Section 4, "Spanish and Portuguese Discovery," contains the two "POA" heavyweights. The first is the rare 1510 Italian edition of Lodovico Varthema's travels from 1503 through 1508. A convert to Islam, he became the first Westerner to see Mecca, and then journeyed beyond India into Malaya, Java, and the Spice Islands. Varthema declared that "the testimony of one eye-witness is worth more than ten hear-says," and, according to the catalogue, he "effectively determined the course of European expansion to the east."
The other POA is one of many memorials by Pedro Fernandez de Quiros, who sailed to the New Hebrides in 1605 and became convinced that Terra Australis Incognita lay just beyond. From 1607 to 1614 he showered the King of Spain with forty memorials to fund another expedition. This printed eight-page one from August 1608 is the "Foundation Document for the Discovery of Australia."

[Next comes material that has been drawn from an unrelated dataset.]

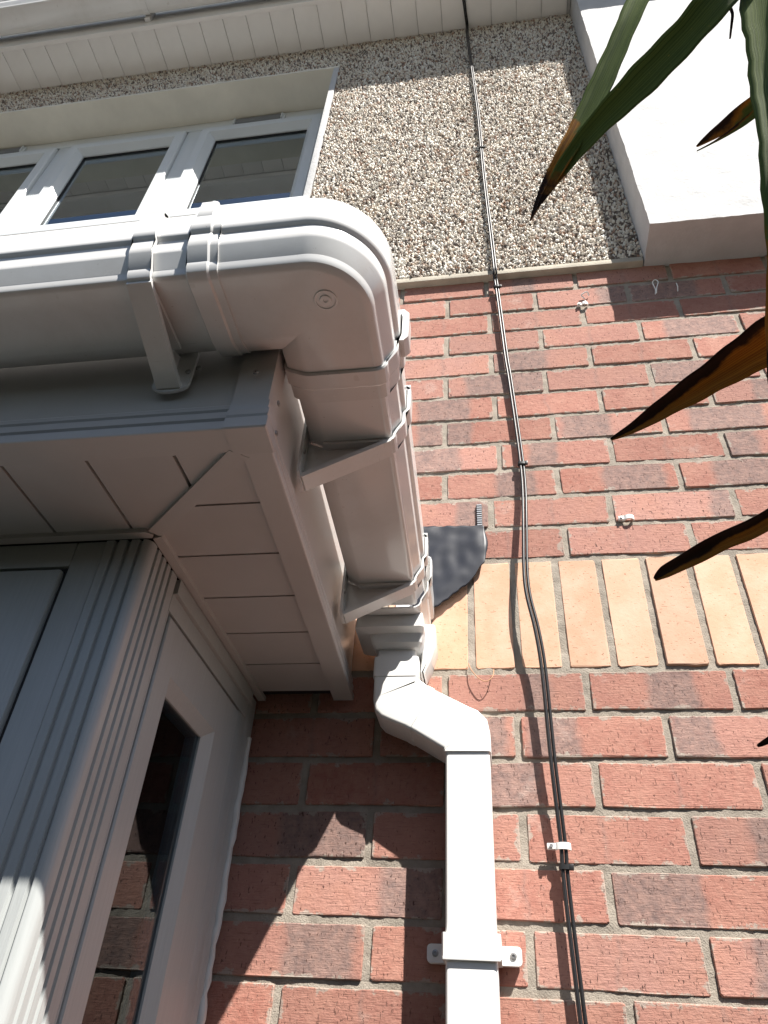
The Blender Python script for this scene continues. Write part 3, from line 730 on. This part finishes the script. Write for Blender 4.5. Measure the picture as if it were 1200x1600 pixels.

Finally, "The English Adventurers Make Landfall" in nine items. Sir Francis Drake, known to have planted the first English text in California in 1579 (accurately told in that learned 1937 work Ye Preposterous Booke of Brasse) appears in The World Encompassed (1628) at the brassy price of $225,000. The catalogue preposterously claims that Drake "discovered San Francisco Bay," but that theory is happily disappearing as Drake's Bay is on its way to becoming a National Historic Landmark.
This splendid catalogue closes with the voyages of privateer William Dampier, who in 1699 sailed directly for Australia. Captain Woodes Rogers describes such a booty voyage with Dampier from 1708 to 1711 wherein he devotes thirty pages to Baja California and maps California as an island.
Throughout The Great Southland pricing reflects rarity. The 125 listed selections tally $2.9 million and the two "POA's" bring the total up to $3.8 million. One purchaser would get seventeen hundred years of European intellectualism, exploration, and geography.
Let's put this in the perspective of popular culture. On November 28, 2011, a June 1938 copy of Action Comics No. 1, heralding the appearance of Superman sold for a super price of $2.2 million. Which would you druther have?